* Your objective: Give back all the data exactly, line by line.

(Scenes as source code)

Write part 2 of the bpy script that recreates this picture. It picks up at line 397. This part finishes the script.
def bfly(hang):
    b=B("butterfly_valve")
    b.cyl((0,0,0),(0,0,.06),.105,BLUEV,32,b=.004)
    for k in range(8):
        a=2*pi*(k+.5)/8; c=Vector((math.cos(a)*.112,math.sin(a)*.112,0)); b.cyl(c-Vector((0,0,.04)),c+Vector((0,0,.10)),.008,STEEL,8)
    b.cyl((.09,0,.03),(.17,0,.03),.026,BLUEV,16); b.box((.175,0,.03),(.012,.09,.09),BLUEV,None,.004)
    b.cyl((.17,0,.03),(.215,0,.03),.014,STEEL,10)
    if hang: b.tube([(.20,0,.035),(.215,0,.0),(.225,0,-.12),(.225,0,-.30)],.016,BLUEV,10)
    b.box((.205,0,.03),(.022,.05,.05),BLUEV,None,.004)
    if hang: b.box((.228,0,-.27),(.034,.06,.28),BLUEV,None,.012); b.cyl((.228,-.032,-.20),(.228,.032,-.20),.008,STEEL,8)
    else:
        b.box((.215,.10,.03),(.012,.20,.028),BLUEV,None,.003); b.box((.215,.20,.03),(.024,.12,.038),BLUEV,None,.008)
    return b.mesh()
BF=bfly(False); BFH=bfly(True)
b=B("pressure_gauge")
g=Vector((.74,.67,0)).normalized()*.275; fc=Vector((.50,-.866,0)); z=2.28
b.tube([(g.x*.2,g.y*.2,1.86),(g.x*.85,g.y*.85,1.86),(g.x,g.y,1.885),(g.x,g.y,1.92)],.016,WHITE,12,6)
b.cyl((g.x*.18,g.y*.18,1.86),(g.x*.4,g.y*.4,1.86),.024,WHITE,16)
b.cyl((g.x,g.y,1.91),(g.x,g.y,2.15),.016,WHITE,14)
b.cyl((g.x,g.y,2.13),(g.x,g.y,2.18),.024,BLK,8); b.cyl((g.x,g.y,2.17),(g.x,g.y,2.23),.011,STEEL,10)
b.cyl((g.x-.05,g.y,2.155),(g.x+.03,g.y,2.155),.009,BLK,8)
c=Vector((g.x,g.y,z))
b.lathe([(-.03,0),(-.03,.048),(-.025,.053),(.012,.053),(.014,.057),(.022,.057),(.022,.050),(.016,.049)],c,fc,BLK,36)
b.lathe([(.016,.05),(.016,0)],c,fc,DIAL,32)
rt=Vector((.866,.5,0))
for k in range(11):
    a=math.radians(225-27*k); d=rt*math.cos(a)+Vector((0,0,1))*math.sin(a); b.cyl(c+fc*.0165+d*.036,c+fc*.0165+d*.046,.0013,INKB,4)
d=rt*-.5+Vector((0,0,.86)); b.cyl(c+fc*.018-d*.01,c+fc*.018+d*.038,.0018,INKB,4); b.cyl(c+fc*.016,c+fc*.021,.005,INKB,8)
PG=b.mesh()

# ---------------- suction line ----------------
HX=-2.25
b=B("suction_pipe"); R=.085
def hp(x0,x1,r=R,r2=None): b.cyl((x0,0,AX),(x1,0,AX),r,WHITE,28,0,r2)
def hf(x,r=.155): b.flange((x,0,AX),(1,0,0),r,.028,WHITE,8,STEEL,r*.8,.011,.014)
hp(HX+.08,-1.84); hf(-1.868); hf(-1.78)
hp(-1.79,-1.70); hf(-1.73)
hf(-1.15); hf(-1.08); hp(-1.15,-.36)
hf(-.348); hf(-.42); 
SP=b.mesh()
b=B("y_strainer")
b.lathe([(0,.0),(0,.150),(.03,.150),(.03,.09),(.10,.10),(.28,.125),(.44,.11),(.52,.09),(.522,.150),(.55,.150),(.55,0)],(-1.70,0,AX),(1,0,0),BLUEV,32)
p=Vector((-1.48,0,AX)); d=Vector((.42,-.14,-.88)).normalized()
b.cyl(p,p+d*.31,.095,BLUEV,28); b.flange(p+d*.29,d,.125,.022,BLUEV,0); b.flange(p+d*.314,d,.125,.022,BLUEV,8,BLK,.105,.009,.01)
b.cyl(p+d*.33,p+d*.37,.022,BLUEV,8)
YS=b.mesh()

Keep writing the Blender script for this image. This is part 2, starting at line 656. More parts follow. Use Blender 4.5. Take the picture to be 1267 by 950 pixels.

* Task answer:
Write part 2 of the bpy script that recreates this picture. It picks up at line 397. This part finishes the script.
def bfly(hang):
    b=B("butterfly_valve")
    b.cyl((0,0,0),(0,0,.06),.105,BLUEV,32,b=.004)
    for k in range(8):
        a=2*pi*(k+.5)/8; c=Vector((math.cos(a)*.112,math.sin(a)*.112,0)); b.cyl(c-Vector((0,0,.04)),c+Vector((0,0,.10)),.008,STEEL,8)
    b.cyl((.09,0,.03),(.17,0,.03),.026,BLUEV,16); b.box((.175,0,.03),(.012,.09,.09),BLUEV,None,.004)
    b.cyl((.17,0,.03),(.215,0,.03),.014,STEEL,10)
    if hang: b.tube([(.20,0,.035),(.215,0,.0),(.225,0,-.12),(.225,0,-.30)],.016,BLUEV,10)
    b.box((.205,0,.03),(.022,.05,.05),BLUEV,None,.004)
    if hang: b.box((.228,0,-.27),(.034,.06,.28),BLUEV,None,.012); b.cyl((.228,-.032,-.20),(.228,.032,-.20),.008,STEEL,8)
    else:
        b.box((.215,.10,.03),(.012,.20,.028),BLUEV,None,.003); b.box((.215,.20,.03),(.024,.12,.038),BLUEV,None,.008)
    return b.mesh()
BF=bfly(False); BFH=bfly(True)
b=B("pressure_gauge")
g=Vector((.74,.67,0)).normalized()*.275; fc=Vector((.50,-.866,0)); z=2.28
b.tube([(g.x*.2,g.y*.2,1.86),(g.x*.85,g.y*.85,1.86),(g.x,g.y,1.885),(g.x,g.y,1.92)],.016,WHITE,12,6)
b.cyl((g.x*.18,g.y*.18,1.86),(g.x*.4,g.y*.4,1.86),.024,WHITE,16)
b.cyl((g.x,g.y,1.91),(g.x,g.y,2.15),.016,WHITE,14)
b.cyl((g.x,g.y,2.13),(g.x,g.y,2.18),.024,BLK,8); b.cyl((g.x,g.y,2.17),(g.x,g.y,2.23),.011,STEEL,10)
b.cyl((g.x-.05,g.y,2.155),(g.x+.03,g.y,2.155),.009,BLK,8)
c=Vector((g.x,g.y,z))
b.lathe([(-.03,0),(-.03,.048),(-.025,.053),(.012,.053),(.014,.057),(.022,.057),(.022,.050),(.016,.049)],c,fc,BLK,36)
b.lathe([(.016,.05),(.016,0)],c,fc,DIAL,32)
rt=Vector((.866,.5,0))
for k in range(11):
    a=math.radians(225-27*k); d=rt*math.cos(a)+Vector((0,0,1))*math.sin(a); b.cyl(c+fc*.0165+d*.036,c+fc*.0165+d*.046,.0013,INKB,4)
d=rt*-.5+Vector((0,0,.86)); b.cyl(c+fc*.018-d*.01,c+fc*.018+d*.038,.0018,INKB,4); b.cyl(c+fc*.016,c+fc*.021,.005,INKB,8)
PG=b.mesh()

# ---------------- suction line ----------------
HX=-2.25
b=B("suction_pipe"); R=.085
def hp(x0,x1,r=R,r2=None): b.cyl((x0,0,AX),(x1,0,AX),r,WHITE,28,0,r2)
def hf(x,r=.155): b.flange((x,0,AX),(1,0,0),r,.028,WHITE,8,STEEL,r*.8,.011,.014)
hp(HX+.08,-1.84); hf(-1.868); hf(-1.78)
hp(-1.79,-1.70); hf(-1.73)
hf(-1.15); hf(-1.08); hp(-1.15,-.36)
hf(-.348); hf(-.42); 
SP=b.mesh()
b=B("y_strainer")
b.lathe([(0,.0),(0,.150),(.03,.150),(.03,.09),(.10,.10),(.28,.125),(.44,.11),(.52,.09),(.522,.150),(.55,.150),(.55,0)],(-1.70,0,AX),(1,0,0),BLUEV,32)
p=Vector((-1.48,0,AX)); d=Vector((.42,-.14,-.88)).normalized()
b.cyl(p,p+d*.31,.095,BLUEV,28); b.flange(p+d*.29,d,.125,.022,BLUEV,0); b.flange(p+d*.314,d,.125,.022,BLUEV,8,BLK,.105,.009,.01)
b.cyl(p+d*.33,p+d*.37,.022,BLUEV,8)
YS=b.mesh()

Keep writing the Blender script for this image. This is part 2, starting at line 656. More parts follow. Use Blender 4.5. Take the picture to be 1267 by 950 pixels.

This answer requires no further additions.